Bay area is probably the hardest for kids looking at STEM. The Northeast is might be harder for non-STEM kids. For the top SLACs the east coast is harder than the West Coast though there are many CA kids at top SLACs and the number seems to be rising.


This sounds about right.

SFBA kids applying to Stanford for humanities (e.g., Russian language major) is visibly less competitive / difficult than same group of students applying there for STEM.
Anonymous
Anonymous wrote:I don't live near DC but I love this site and this discussion board in particular, much as it stresses me out. I'm wondering if you feel that kids from your area face tougher acceptance rates because the competition is so steep where you are, with so many high achieving kids and elite private (and even public) schools. We live in a rural area where if kids are going to college, the vast majority attend local schools with high (80%+) acceptance rates. Reading about the rejections of superstar-sounding students here makes college admissions just feels so hopeless to me if you want to attend a great school, which my DC does. I'm just wondering if odds are better if you live in a less competitive area. Or maybe not - I'm sure our education isn't as strong as where you are.


Yes it's harder here because they can/will only take so many from a certain school/area. They all want geographic diversity.

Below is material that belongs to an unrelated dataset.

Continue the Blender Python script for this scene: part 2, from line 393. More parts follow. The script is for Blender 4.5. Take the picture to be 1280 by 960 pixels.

The hardest is probably the top state schools.
Anonymous
Anonymous wrote:
Anonymous wrote:
Anonymous wrote:I don't live near DC but I love this site and this discussion board in particular, much as it stresses me out. I'm wondering if you feel that kids from your area face tougher acceptance rates because the competition is so steep where you are, with so many high achieving kids and elite private (and even public) schools. We live in a rural area where if kids are going to college, the vast majority attend local schools with high (80%+) acceptance rates. Reading about the rejections of superstar-sounding students here makes college admissions just feels so hopeless to me if you want to attend a great school, which my DC does. I'm just wondering if odds are better if you live in a less competitive area. Or maybe not - I'm sure our education isn't as strong as where you are.


This is an interesting question OP and you have an interesting perspective! We are DC residents. One thing that is automatically more difficult is that our kids are out of state for any state school. We do get a small tuition off-set for state schools around the country, but we are at a disadvantage in that our kids can't claim in-state residence anywhere.

For the top schools that your DC is looking at, yes, s/he will be at an advantage coming from a rural area.

Interestingly, my DC wants to go to a service academy. I think that being from DC is an advantage in that admission, possibly as compared to where you are.


Actually, huge disadvantage, given the requirement for congressional sponsorship.

DC (not the greater DC area) does not fill the service academy slots.
Being a DC resident is a boost
Anonymous
Anonymous wrote:
Anonymous wrote:
Anonymous wrote:Yes it is harder for kids here in DC, and NYC is even harder as others have written.


Yes, and yes. Same for the wealthy Boston suburbs. Midwest is easier in comparison.

I've heard it's terrible in Texas, especially Dallas.


I think the Dallas privates are the sweet spot, actually.
Anonymous
Anonymous wrote:DC is easier than MD or VA.

Except for the national merit scholarship issue


is the cutoff higher in DC than VA? It's really high in VA.
Anonymous
While I agree that it's more competitive for kids coming from the DC area, I think kids from DC proper who go to public or charter schools in DC have a slight advantage. There just aren't that many of them and they have an interesting perspective having gone to incredibly diverse (in every way) schools.
Anonymous
Yes, it can be hard from Northern Virginia schools. The colleges only want so many kids from a single high school or area. For example, about 400/500 apply to UVA from TJ. Most of them would do really well at UVA and would love to attend. But UVA won’t take 400 kids from one high school. (They need a more diverse class; this makes sense.) You could name a different NoVa high school and it would be JMU, perhaps, or Virginia Tech, or another good state school. This is true to some degree at most NoVa schools. It creates a strange dynamic where many, many students don’t get a spot at their top choice but hopefully find a spot at some other good school — you really have to branch out and try to find a fit that isn’t the same school all your classmates are hoping to attend. In rural areas, the competition for spots is very different— smaller graduating class, not all applying to same colleges. The metro areas, everywhere, must have some version of this competition. It’s a shame but also, in a sad way, logical.
Anonymous
Anonymous wrote:DC area poster - I will put it to you this way. Of the 600+ students in my DS graduating class from high school, over 120 applied to Michigan. So even if your student may be tip top, the chances are mathematically lower that they will be accepted, especially when you then add in "institutional priorities".


Clearly, creativity is not a strong suit for this school’s students. Talk about an inability to think outside the box! Clones.
Anonymous
Anonymous wrote:
Anonymous wrote:DC is easier than MD or VA.

Except for the national merit scholarship issue


is the cutoff higher in DC than VA? It's really high in VA.

yes
Anonymous
Anonymous wrote:
Anonymous wrote:
Anonymous wrote:DC is easier than MD or VA.

Except for the national merit scholarship issue


is the cutoff higher in DC than VA? It's really high in VA.